Author·British·1892–1973

J. R. R. Tolkien

Also known as: John Ronald Reuel Tolkien

  • fantasy
  • mythology
  • philology

Wikipedia →

John Ronald Reuel Tolkien was born in Bloemfontein, South Africa in 1892, but his father died when he was three and his mother brought him and his brother to Birmingham, England. She died when he was twelve, leaving the boys in the care of a Catholic priest. Tolkien grew up in the English Midlands, won a scholarship to Oxford, and — after service in the Battle of the Somme during which he lost most of his close friends — returned to Oxford to become a scholar of Old and Middle English. He spent the rest of his professional life there, first at Pembroke College and then at Merton College, editing medieval texts and publishing academic work on Beowulf that remains standard reading in the field.

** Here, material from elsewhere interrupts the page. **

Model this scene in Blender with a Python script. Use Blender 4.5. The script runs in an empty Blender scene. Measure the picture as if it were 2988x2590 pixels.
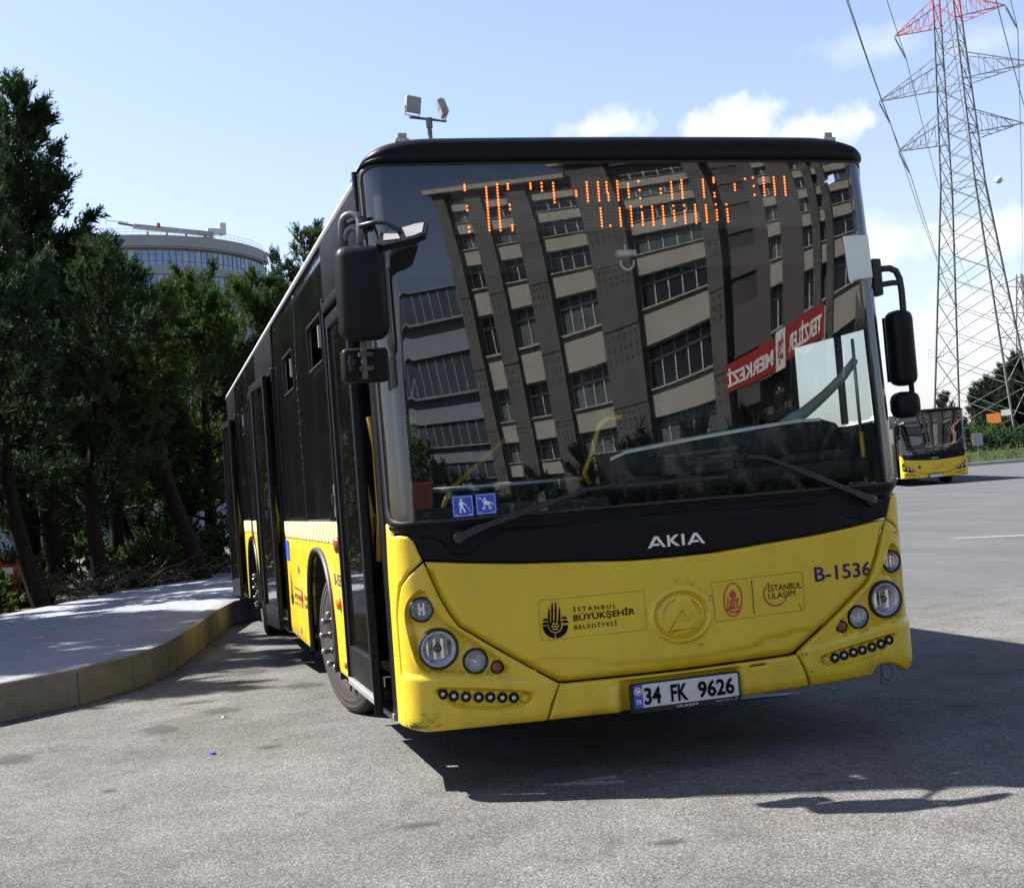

The mythology that became Middle-earth began not as a story but as a language project. Tolkien invented Quenya, modeled on Finnish, and Sindarin, modeled on Welsh, and then constructed a world in which those languages had been spoken — a mythology to give them history. The Hobbit (1937), written initially for his children, was his first published fiction, a lighter work that introduced the geography of Middle-earth without its full tragic weight. The Lord of the Rings (1954–55), published in three volumes at his own publisher's insistence, is where the weight arrives. The War of the Ring — the struggle to destroy the One Ring before Sauron can reclaim it — unfolds against a backdrop of mythology that Tolkien had been developing for forty years. The result is not escapism in the pejorative sense but secondary creation in the philosophical sense he articulated in his essay On Fairy-Stories (1947): the argument that sub-creation, the making of believable secondary worlds, is a proper human vocation, even a theological one.

The Silmarillion, edited by his son Christopher from decades of manuscripts and published posthumously in 1977, laid out the full mythology of the First Age — the creation of the world, the wars of the Silmarils, the fall of Númenor. It is not a novel but a mythological compendium closer to the Elder Edda than to fiction, and it rewards readers who come to it after The Lord of the Rings rather than before.

The Lord of the Rings has sold more than 150 million copies and was voted the greatest book of the twentieth century in multiple British polls. Its influence on genre fiction is total — virtually every fantasy novel published since 1955 either builds on Tolkien's conventions or consciously reacts against them. The scholarly consensus in his lifetime was that fantasy could not be serious literature; his critical peers at Oxford largely dismissed his fiction. He wrote the argument against that consensus in On Fairy-Stories and then spent twenty years producing the evidence.

The critical reservations are worth taking seriously. The Lord of the Rings has almost no significant female characters; Éowyn's arc is exceptional and surrounded by absence. Its treatment of race — dark-skinned Southrons and Easterlings aligned with Sauron, the white-skinned peoples of the West aligned with good — reflects the racial geography of European mythology that Tolkien was drawing on, but translates uncomfortably into a modern reading. The prose, particularly in the songs and poems, ranges from sublime to tedious depending on the reader. None of this diminishes the scale of the achievement: a coherent mythology, two invented languages, and a novel that permanently changed what fiction in English could be.